>> begin Source material

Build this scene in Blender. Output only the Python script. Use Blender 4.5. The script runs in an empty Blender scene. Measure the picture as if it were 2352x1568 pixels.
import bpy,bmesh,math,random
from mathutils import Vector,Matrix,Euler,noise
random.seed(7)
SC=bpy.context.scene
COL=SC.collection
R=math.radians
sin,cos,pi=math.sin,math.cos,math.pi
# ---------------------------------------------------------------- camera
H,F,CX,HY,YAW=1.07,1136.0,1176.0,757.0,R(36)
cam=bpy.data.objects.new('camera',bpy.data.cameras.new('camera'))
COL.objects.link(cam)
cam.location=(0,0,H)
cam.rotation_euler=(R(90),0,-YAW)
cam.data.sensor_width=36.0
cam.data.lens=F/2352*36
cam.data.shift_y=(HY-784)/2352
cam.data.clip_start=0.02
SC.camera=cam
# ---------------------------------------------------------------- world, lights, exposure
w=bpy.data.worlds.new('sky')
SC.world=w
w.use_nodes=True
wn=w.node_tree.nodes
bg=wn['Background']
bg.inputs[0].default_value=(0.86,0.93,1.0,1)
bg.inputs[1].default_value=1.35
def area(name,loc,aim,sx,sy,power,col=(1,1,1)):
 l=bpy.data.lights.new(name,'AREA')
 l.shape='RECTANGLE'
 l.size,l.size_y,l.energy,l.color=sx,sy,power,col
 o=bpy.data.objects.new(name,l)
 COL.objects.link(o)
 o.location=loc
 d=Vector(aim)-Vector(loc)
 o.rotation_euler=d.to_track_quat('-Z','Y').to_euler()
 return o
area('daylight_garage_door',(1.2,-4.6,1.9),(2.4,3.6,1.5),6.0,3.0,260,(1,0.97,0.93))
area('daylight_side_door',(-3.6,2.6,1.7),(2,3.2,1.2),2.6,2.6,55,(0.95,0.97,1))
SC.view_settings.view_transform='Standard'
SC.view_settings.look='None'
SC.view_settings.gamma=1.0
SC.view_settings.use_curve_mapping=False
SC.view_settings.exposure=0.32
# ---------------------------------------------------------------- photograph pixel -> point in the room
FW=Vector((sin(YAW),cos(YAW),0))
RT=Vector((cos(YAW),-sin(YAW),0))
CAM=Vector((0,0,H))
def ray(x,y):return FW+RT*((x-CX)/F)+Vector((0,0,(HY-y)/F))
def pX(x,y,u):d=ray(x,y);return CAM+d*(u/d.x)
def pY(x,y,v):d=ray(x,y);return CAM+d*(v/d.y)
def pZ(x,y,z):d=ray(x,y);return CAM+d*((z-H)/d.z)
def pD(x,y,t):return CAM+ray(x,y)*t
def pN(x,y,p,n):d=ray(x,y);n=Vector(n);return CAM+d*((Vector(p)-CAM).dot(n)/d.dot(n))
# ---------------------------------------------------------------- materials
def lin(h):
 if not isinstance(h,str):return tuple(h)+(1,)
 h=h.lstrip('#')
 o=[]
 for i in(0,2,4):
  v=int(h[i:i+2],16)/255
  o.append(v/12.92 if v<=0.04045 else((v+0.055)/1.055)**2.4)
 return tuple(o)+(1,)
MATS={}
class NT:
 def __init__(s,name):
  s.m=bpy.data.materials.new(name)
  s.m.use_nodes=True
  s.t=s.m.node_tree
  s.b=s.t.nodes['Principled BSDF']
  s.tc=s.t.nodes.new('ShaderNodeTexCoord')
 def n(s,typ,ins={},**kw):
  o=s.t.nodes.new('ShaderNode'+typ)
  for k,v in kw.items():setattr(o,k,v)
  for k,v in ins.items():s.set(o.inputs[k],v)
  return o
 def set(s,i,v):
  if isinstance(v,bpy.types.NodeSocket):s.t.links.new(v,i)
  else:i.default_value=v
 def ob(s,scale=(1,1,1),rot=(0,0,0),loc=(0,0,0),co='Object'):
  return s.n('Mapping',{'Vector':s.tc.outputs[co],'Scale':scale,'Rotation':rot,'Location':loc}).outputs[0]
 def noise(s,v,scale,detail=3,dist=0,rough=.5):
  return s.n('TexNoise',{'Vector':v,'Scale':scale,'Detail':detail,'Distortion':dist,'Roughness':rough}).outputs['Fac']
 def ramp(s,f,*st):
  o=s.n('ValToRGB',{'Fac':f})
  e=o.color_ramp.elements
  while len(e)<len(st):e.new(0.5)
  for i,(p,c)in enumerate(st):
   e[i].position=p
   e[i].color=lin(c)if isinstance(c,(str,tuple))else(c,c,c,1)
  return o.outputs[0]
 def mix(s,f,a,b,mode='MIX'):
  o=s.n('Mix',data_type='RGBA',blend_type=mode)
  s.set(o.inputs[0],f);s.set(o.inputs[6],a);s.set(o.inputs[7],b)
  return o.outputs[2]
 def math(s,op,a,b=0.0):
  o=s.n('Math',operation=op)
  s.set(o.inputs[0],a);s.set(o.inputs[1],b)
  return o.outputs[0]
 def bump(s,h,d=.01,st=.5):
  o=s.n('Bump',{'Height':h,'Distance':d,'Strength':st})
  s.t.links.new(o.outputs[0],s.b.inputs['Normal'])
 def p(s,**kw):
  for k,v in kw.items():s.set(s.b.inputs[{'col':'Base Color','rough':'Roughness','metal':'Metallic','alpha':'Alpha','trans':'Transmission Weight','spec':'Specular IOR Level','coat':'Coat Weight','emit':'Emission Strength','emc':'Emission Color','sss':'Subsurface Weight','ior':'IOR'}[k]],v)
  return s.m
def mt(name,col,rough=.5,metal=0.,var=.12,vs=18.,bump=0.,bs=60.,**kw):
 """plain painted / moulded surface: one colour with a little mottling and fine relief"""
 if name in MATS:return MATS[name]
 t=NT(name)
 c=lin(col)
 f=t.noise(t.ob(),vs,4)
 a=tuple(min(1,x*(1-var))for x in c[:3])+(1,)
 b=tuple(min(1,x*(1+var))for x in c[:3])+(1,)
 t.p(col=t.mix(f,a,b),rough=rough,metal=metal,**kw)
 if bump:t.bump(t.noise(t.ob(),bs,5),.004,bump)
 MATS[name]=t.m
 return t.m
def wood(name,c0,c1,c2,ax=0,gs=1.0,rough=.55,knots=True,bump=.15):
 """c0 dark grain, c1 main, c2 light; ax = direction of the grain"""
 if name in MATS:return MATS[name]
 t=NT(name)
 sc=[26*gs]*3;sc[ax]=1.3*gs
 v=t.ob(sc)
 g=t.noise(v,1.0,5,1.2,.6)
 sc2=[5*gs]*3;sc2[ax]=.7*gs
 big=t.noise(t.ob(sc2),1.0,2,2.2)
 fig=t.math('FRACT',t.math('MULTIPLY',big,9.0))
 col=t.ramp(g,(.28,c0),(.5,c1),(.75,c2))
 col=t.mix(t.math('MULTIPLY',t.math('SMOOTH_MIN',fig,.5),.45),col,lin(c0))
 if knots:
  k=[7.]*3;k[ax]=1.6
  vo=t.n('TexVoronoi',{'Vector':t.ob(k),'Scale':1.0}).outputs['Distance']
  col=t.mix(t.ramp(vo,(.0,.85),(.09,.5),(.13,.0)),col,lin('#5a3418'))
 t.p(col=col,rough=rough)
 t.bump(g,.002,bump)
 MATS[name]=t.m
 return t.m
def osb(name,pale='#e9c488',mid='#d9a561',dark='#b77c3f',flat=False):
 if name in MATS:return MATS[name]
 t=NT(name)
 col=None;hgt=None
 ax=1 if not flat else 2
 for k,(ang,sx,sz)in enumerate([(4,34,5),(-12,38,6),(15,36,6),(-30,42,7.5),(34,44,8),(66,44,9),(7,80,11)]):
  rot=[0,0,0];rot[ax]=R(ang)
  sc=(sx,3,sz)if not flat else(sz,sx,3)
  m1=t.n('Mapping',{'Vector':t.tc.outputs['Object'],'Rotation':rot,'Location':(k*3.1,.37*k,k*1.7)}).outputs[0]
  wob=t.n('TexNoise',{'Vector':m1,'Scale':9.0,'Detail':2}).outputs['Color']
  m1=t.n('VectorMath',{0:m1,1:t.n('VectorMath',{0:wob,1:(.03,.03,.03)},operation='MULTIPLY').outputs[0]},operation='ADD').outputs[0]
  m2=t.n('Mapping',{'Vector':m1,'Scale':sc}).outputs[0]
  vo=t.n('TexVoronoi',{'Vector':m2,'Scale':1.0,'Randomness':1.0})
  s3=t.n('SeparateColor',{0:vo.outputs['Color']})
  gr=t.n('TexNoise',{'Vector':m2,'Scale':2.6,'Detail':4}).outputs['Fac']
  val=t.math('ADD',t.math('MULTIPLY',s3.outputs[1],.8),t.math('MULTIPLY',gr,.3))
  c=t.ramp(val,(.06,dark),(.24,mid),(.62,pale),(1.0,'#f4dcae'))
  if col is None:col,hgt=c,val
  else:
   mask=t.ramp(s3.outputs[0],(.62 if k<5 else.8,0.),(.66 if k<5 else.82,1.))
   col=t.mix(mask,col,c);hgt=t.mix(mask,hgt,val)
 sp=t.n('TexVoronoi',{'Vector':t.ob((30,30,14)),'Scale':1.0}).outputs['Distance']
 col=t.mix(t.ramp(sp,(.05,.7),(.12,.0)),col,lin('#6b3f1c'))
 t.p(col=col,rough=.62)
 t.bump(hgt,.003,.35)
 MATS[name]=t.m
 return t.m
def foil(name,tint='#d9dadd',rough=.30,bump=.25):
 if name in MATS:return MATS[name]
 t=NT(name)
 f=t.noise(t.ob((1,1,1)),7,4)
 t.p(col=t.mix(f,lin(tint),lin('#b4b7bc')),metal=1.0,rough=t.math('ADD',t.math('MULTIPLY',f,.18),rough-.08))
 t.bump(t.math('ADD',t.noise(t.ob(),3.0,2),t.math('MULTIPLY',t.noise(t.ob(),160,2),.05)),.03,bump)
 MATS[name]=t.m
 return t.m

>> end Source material
>> begin Source material

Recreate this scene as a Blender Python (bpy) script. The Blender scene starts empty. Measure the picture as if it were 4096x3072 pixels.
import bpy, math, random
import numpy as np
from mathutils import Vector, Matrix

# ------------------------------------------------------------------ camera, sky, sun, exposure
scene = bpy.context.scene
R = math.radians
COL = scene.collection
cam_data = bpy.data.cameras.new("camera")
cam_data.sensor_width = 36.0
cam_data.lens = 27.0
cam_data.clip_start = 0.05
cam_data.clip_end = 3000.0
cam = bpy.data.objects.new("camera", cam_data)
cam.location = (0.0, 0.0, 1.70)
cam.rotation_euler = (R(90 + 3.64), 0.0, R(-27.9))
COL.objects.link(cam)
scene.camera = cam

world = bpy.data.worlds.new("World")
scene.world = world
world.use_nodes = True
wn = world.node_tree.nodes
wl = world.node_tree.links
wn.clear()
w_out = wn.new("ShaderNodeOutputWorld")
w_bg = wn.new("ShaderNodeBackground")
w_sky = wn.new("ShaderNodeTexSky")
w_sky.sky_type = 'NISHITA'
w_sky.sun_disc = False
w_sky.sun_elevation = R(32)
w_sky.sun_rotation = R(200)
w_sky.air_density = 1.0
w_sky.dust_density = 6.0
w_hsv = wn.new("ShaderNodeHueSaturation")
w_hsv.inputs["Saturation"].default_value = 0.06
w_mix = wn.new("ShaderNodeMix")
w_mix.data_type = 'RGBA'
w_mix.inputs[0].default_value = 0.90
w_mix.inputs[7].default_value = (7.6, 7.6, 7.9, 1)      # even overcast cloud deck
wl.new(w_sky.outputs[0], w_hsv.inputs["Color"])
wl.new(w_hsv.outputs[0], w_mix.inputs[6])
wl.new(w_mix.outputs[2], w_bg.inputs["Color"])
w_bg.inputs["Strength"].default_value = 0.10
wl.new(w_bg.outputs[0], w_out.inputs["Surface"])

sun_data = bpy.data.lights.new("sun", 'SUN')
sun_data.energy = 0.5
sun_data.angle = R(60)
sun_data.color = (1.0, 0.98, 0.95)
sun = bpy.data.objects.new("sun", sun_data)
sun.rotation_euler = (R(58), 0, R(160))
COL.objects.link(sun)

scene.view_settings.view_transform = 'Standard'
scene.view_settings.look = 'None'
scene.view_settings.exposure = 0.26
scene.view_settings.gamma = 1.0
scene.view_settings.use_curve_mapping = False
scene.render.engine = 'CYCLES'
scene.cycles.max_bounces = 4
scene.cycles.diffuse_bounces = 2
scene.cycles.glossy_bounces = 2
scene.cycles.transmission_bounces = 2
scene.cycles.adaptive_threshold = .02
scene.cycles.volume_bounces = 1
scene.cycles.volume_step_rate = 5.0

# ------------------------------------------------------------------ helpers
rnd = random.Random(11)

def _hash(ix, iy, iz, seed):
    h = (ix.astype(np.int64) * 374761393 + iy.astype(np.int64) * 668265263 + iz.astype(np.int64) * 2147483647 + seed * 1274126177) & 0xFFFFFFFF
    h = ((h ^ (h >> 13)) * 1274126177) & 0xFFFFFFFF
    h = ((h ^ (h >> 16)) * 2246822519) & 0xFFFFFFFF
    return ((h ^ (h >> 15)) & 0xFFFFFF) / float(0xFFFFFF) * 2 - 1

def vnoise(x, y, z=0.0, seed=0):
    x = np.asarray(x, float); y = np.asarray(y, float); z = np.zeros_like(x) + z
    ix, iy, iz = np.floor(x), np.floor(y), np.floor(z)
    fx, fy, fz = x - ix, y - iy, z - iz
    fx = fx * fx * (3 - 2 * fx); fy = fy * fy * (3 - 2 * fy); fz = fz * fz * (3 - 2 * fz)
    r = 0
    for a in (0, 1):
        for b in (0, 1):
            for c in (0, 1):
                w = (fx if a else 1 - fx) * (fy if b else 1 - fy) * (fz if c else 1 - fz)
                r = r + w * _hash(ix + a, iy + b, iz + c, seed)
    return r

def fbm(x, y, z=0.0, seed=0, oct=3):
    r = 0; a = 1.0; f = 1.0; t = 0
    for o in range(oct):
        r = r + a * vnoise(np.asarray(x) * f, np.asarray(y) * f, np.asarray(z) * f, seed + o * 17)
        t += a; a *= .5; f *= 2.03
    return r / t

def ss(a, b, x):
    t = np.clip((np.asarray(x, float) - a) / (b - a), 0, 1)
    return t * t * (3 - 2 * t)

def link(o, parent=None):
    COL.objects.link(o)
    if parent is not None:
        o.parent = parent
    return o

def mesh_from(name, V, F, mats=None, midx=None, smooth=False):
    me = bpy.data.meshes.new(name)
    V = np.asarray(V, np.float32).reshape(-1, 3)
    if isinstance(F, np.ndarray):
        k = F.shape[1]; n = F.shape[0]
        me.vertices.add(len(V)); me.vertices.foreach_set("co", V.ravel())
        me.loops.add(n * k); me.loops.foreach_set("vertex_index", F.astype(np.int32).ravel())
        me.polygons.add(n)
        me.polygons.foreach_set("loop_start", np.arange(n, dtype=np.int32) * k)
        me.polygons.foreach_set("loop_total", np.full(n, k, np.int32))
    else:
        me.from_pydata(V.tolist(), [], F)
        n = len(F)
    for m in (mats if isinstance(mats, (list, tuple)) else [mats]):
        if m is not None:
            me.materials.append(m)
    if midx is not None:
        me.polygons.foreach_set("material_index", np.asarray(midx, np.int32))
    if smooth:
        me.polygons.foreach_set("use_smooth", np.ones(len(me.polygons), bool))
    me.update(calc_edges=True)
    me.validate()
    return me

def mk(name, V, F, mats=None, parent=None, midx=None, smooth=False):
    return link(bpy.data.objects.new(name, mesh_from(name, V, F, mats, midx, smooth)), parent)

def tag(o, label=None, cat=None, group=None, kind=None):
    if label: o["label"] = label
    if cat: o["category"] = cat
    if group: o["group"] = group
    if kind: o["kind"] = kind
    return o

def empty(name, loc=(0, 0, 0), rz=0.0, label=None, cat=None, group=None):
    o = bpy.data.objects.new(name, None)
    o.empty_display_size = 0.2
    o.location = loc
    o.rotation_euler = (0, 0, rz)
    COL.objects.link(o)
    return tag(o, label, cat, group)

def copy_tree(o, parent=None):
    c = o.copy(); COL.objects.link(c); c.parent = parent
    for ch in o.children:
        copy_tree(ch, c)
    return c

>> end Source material

**Aim of the task**
Report all lines of the data that include the word "this".

**Completed task**
Build this scene in Blender. Output only the Python script. Use Blender 4.5. The script runs in an empty Blender scene. Measure the picture as if it were 2352x1568 pixels.
Recreate this scene as a Blender Python (bpy) script. The Blender scene starts empty. Measure the picture as if it were 4096x3072 pixels.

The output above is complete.